At a protest decrying water shortages on August 11 in the northern city of Chamchamal, security forces demanded footage from a cameraman that showed them firing over the heads of protesters. According to witnesses, security officials fired at the journalist after he refused and ran away.

"What happened in Chamchamal is absolutely outrageous," said a statement by Reporters Without Borders. "Journalists are often the targets of verbal threats or physical violence from the security forces, but this time the security forces deliberately fired on a journalist in the middle of a city street."

Targeting Organizers
Immediately after the death of the two protesters at the June 19 Basra demonstration, Iraqi authorities moved on the organizers, arresting at least two suspected organizers in the following days. On June 22, Iraqi Army forces raided the house of a suspected organizer, Matham Kadhem, who was not home. Basra local officials and media reports said that the soldiers arrested Kadhem's two sons and told his family they would be held until Kadhem turned himself in.

"This is completely unacceptable," Ahmed al-Sulaiti, deputy head of Basra Provincial Council, told Human Rights Watch on September 8. "We [in the local government] made many calls to security forces, telling them to stop targeting the organizers of the protest.
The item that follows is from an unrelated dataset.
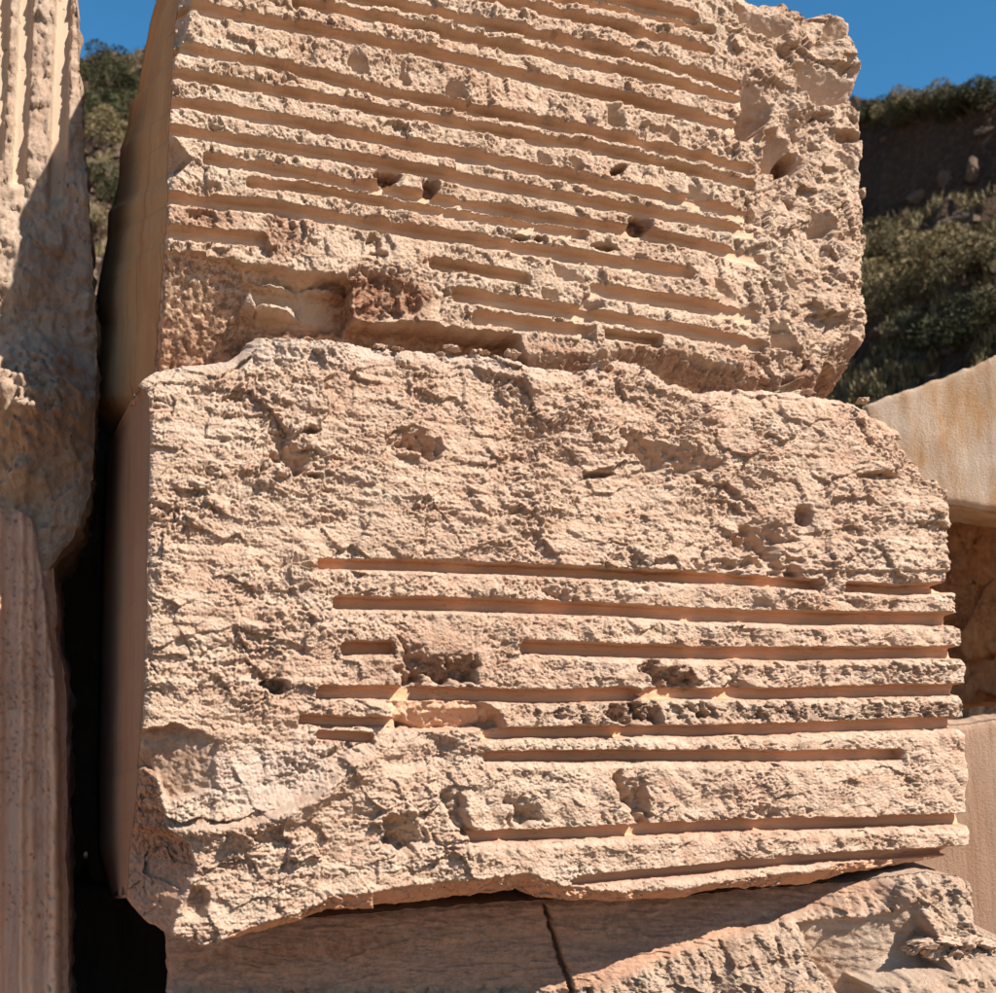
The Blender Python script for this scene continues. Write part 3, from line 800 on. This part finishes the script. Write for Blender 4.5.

This was not about security, but was politically motivated."

One of the organizers of the Basra demonstration who spoke to Human Rights Watch said: "Three of us went into hiding. Those who weren't arrested were harassed. Soldiers would come to my neighborhood every day and question me about what I was doing, where I was going, and who I was meeting.... Treating me as though I was a criminal was a message to me and to others to not take part in organizing."

The regulations require protest organizers to register with the Interior Ministry, causing concern among some activists that they will be targeted for harassment or worse. An organizer from Baghdad told Human Rights Watch: "The government's reactions in Basra have really affected people in the rest of the country. Now, I'm trying to organize a demonstration in Baghdad about employees' rights, and it is difficult. Not only are organizers afraid now, but many regular people do not want to be a part of any demonstration because of the chance of being arrested, and they are fearful of how security forces will use violence to break up the crowd."

"This is all too reminiscent of Iraq's bad old days of scaring activists into keeping their mouths shut and their heads down," Whitson said. "Iraqis who care about what's happening in their country and want to voice their opinions about the country's problems should be celebrated, not intimidated."

While the crackdown has focused primarily on preventing demonstrations about the lack of government services, other protests have not been immune to government interference - even if organizers have proper permits.

On September 7, security forces prevented protesters urging Iraq's political parties to form a government from continuing along their planned route in Baghdad even though organizers had all the necessary permits from the Interior Ministry, including written permission from the interior minister himself, and the route was pre-approved by government and security officials. The protest, organized by the Iraqi Al-Amal Association, a human rights nongovernmental organization, was scheduled to be held in front of Parliament, where the organization had held protests over the years without incident.

"Our organization has a history of many peaceful demonstrations, but we were suddenly not allowed to [proceed]," said Al-Amal's secretary-general, Hanaa Edwar. After speaking to security officials on the phone, she was told that, by order of the prime minister's office, no demonstration would be permitted.

"Today, they are preventing peaceful, legal demonstrations," she told Human Rights Watch. "Tomorrow, we are afraid they will do more than this."